— begin ENTRIES SHOWN —
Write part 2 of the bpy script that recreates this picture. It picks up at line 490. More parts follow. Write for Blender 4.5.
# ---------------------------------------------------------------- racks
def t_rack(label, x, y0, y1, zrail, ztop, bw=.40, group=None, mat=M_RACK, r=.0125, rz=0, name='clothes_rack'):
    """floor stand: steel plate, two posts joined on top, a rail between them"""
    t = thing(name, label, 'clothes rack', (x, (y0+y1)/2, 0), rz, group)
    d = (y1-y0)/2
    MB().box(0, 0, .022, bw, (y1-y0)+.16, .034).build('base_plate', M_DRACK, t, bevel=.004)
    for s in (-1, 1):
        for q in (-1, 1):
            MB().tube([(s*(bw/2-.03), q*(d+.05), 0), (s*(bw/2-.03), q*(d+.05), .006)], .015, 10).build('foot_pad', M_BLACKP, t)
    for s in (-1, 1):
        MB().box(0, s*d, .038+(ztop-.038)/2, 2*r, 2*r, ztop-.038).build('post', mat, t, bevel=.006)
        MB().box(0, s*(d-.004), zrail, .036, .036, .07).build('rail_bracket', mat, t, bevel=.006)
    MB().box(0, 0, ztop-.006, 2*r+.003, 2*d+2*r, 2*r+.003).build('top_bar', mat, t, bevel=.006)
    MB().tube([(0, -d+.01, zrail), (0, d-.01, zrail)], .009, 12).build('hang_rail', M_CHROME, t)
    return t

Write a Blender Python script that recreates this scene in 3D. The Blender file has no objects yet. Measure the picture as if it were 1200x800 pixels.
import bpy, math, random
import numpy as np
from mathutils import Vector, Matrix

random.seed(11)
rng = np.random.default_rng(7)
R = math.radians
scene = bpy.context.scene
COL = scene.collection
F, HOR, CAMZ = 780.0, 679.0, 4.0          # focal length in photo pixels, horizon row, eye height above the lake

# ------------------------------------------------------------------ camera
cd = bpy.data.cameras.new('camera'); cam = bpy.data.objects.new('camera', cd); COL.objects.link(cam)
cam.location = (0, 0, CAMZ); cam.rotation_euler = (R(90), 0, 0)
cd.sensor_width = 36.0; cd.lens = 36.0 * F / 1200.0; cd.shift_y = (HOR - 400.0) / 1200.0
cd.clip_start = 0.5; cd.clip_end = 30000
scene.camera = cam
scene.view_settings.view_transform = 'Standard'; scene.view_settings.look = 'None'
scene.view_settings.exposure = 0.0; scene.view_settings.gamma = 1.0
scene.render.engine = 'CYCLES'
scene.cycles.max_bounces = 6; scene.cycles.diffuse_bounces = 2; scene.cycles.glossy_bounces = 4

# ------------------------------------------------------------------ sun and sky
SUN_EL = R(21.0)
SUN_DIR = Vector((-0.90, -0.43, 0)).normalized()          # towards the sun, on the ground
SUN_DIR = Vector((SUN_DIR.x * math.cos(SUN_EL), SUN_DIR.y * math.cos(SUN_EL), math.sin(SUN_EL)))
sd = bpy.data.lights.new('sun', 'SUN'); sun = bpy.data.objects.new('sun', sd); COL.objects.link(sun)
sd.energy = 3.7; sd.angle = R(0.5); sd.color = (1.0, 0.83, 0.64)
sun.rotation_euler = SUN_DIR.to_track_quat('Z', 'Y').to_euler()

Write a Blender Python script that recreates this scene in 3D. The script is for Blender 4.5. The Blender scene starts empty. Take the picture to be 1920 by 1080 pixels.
— end ENTRIES SHOWN —
» YOUR TASK:
Going through the entries above line by line, work out how many lines include the word "this". Only the number is required.

» EXERCISE RESPONSE:
3